**Given request:** Retype the listing below line for line, but only from the line with "Write the bpy" down to the line with "scene = bpy.context.scene", inclusive. Pictures stay out.

**Provided information:**
• • •

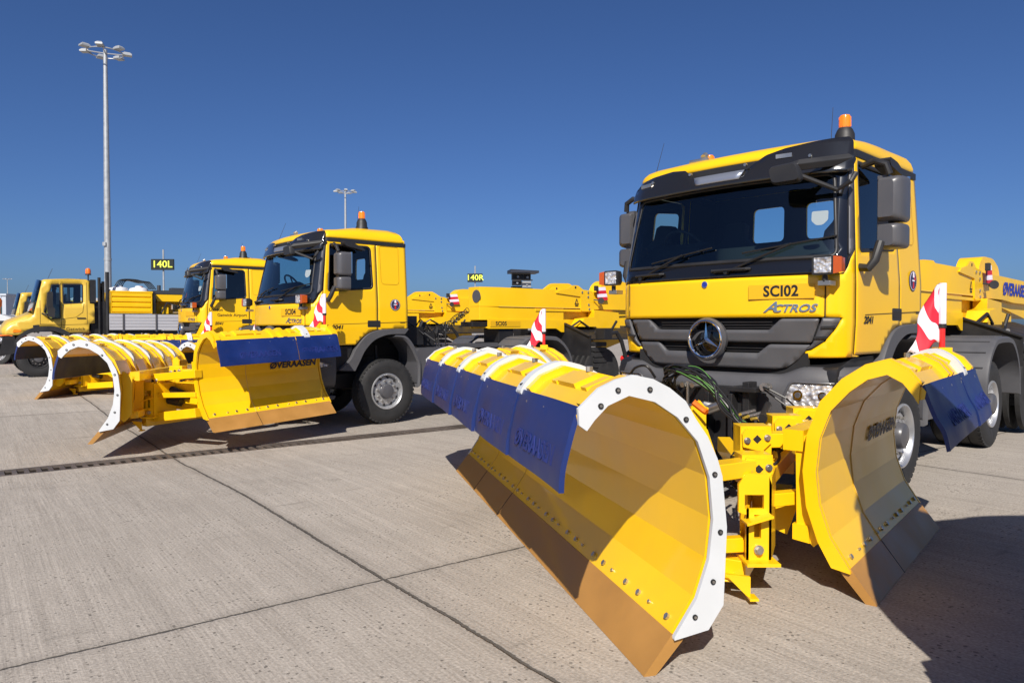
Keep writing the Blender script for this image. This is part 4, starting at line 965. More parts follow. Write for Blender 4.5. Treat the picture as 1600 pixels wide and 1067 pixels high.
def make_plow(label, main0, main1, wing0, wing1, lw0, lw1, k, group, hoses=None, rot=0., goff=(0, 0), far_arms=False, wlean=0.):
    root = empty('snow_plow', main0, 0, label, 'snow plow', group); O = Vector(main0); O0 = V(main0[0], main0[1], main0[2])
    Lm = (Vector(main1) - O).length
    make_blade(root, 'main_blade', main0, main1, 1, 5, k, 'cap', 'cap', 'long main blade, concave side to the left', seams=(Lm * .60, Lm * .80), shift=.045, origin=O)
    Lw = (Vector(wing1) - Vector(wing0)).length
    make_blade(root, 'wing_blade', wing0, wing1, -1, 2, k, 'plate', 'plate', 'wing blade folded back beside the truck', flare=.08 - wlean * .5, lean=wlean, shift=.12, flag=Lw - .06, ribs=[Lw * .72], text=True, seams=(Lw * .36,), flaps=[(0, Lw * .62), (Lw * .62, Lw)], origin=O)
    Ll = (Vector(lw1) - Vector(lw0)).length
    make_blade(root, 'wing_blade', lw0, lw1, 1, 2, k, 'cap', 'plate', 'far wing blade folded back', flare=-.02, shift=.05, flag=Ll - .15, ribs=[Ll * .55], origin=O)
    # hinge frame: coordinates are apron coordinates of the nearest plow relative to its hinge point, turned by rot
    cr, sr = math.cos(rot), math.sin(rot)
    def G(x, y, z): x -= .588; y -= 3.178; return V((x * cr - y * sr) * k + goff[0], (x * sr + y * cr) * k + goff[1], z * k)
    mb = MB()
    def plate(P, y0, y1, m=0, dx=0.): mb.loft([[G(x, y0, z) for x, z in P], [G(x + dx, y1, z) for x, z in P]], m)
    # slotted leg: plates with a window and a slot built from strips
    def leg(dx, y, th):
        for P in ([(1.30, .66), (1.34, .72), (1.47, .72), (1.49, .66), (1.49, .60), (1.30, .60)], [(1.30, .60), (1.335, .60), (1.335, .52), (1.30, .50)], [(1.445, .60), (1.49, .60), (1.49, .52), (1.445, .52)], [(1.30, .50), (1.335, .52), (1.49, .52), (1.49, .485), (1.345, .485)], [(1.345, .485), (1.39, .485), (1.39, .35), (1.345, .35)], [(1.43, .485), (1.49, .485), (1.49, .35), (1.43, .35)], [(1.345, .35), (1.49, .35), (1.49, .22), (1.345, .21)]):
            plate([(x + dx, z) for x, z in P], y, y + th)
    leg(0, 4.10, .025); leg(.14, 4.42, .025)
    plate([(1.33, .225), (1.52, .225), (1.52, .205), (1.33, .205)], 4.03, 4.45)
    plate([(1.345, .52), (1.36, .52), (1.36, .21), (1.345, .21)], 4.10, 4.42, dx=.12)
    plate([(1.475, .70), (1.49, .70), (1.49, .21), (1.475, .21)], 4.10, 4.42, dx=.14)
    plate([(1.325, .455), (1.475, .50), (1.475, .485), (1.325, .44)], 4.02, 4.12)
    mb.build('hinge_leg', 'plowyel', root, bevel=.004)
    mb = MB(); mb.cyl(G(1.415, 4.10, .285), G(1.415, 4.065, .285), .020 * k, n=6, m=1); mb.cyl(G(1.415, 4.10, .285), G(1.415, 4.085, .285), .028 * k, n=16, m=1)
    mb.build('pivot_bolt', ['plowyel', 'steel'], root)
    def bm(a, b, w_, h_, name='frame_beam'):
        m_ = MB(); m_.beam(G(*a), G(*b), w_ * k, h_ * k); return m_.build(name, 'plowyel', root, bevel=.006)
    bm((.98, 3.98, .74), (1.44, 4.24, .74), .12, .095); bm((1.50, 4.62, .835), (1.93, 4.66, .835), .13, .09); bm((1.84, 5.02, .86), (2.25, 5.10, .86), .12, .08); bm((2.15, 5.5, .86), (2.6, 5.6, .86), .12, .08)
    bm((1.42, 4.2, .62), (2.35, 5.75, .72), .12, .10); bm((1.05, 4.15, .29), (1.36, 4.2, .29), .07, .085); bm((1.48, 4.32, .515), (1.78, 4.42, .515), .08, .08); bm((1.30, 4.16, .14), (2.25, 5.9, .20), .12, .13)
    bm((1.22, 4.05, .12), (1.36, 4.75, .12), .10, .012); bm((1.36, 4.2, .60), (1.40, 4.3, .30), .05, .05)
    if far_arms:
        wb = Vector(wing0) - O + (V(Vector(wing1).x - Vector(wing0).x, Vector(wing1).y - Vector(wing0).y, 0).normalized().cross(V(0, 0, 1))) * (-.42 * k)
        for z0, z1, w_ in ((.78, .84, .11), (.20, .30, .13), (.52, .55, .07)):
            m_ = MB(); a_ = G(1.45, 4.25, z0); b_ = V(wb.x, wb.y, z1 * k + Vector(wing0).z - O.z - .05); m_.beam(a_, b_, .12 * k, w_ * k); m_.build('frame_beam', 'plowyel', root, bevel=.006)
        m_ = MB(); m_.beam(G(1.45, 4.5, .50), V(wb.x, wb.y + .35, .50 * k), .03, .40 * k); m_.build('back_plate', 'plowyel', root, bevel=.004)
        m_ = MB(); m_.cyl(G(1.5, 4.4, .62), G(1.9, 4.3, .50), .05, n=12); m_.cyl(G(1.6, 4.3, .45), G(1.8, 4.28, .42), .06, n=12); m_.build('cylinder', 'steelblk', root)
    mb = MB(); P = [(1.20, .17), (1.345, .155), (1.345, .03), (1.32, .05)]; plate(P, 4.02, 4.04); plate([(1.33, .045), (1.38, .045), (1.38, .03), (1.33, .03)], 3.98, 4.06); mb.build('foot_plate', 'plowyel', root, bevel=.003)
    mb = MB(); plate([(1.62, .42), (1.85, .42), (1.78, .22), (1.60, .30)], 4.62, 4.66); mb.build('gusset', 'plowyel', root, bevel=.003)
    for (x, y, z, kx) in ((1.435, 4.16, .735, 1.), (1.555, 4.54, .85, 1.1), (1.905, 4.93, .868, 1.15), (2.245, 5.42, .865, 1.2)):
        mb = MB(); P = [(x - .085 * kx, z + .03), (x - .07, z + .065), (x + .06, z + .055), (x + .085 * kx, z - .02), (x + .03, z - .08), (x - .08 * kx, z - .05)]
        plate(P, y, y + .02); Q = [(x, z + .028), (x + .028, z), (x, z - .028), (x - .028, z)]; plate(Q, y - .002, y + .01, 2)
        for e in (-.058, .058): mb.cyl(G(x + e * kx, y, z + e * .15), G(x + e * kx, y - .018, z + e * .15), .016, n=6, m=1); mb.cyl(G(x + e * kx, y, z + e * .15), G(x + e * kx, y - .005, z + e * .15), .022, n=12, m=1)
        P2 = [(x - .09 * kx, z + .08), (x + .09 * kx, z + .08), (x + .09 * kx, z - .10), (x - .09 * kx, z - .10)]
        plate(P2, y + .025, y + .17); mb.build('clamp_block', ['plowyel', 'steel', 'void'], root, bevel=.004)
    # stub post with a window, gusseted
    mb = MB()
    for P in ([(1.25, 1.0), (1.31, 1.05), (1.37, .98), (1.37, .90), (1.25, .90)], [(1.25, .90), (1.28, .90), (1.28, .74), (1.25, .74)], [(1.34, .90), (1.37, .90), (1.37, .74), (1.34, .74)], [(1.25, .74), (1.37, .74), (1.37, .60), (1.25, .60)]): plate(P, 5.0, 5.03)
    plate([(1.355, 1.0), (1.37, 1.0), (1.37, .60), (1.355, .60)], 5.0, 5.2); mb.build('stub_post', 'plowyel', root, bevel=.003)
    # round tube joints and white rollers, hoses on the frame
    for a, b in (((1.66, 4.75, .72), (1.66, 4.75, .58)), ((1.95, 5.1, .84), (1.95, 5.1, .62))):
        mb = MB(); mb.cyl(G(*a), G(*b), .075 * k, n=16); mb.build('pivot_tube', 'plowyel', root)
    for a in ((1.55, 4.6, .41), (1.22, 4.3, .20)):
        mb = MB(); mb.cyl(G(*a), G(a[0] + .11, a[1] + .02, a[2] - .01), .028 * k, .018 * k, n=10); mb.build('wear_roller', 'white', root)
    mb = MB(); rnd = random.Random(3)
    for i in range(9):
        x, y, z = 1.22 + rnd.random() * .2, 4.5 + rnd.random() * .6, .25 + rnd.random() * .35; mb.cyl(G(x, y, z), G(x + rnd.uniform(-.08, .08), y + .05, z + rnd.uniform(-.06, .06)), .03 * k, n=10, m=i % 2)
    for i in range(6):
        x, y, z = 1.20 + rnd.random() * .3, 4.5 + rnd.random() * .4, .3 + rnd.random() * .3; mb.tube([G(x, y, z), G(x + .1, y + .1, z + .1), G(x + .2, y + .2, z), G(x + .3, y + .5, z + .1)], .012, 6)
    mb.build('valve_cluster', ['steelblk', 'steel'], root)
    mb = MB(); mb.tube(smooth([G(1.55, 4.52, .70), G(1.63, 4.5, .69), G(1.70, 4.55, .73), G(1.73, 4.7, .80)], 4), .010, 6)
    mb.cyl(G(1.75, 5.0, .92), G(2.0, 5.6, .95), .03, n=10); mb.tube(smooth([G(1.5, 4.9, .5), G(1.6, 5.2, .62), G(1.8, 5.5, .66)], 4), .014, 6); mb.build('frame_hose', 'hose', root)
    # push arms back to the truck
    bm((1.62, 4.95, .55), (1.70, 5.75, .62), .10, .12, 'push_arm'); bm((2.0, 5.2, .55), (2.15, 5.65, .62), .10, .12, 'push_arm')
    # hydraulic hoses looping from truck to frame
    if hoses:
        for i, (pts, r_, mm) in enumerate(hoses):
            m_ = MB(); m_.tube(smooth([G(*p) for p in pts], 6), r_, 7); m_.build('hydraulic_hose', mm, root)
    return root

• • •

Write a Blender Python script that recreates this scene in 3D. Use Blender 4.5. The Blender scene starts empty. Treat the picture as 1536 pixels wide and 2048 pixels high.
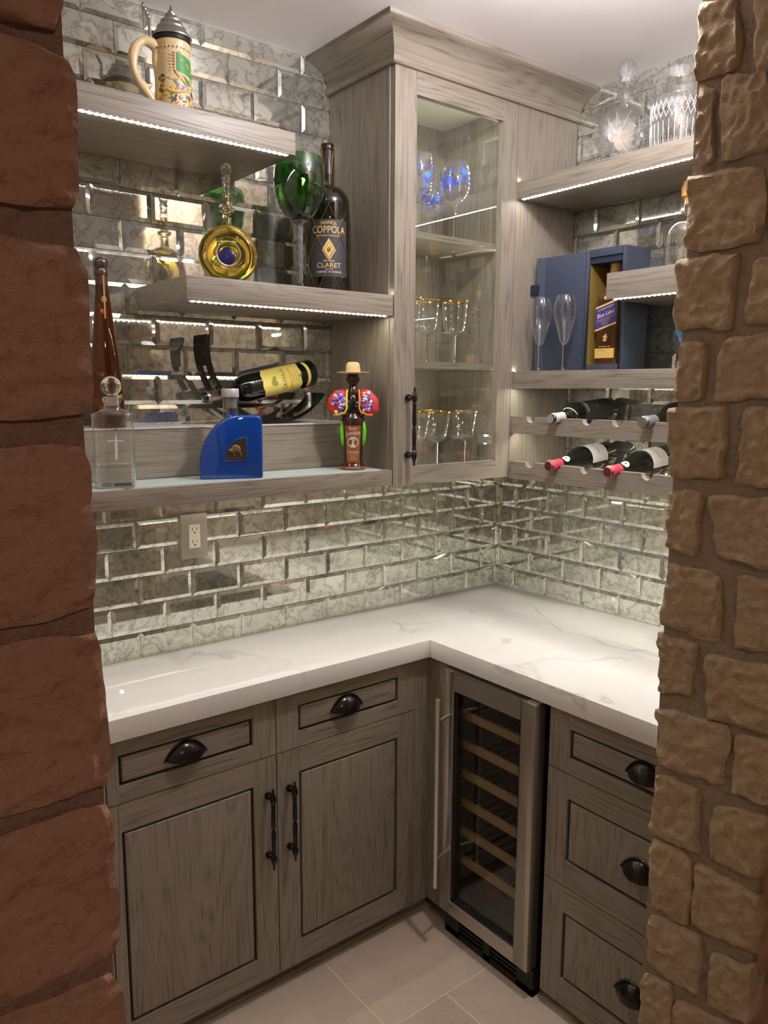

• • •

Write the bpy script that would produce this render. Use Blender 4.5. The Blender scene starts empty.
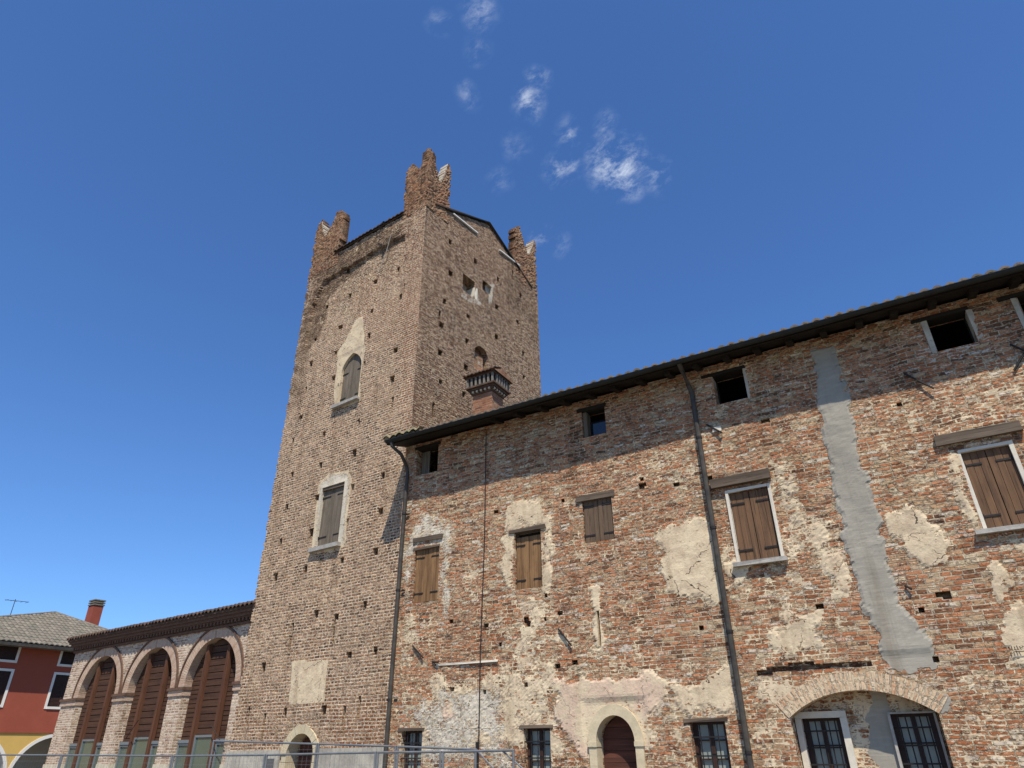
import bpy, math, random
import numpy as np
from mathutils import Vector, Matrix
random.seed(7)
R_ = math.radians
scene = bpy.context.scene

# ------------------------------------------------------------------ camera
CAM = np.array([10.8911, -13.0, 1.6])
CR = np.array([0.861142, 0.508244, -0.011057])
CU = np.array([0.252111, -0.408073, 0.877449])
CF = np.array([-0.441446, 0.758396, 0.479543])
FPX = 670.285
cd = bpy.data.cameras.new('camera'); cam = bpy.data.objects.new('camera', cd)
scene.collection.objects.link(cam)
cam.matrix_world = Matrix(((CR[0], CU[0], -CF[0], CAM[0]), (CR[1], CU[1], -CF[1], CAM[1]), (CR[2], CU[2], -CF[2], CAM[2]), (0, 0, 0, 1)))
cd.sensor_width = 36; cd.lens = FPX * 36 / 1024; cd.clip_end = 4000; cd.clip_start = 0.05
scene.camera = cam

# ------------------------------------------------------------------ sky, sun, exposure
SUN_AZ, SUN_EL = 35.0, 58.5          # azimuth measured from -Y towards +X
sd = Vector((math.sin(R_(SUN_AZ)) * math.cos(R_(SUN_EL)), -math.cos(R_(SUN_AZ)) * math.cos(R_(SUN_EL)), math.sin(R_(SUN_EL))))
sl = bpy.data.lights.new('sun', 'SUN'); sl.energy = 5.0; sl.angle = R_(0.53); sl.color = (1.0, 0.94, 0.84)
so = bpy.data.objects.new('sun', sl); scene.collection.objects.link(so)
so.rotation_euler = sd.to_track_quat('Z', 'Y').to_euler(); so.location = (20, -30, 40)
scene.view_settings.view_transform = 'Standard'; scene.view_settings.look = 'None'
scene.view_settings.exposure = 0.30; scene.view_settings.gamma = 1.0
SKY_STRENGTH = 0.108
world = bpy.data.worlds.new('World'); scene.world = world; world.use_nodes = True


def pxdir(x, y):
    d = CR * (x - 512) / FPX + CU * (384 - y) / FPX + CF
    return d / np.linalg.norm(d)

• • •

**Exercise result:**
Write the bpy script that would produce this render. Use Blender 4.5. The Blender scene starts empty.
import bpy, math, random
import numpy as np
from mathutils import Vector, Matrix
random.seed(7)
R_ = math.radians
scene = bpy.context.scene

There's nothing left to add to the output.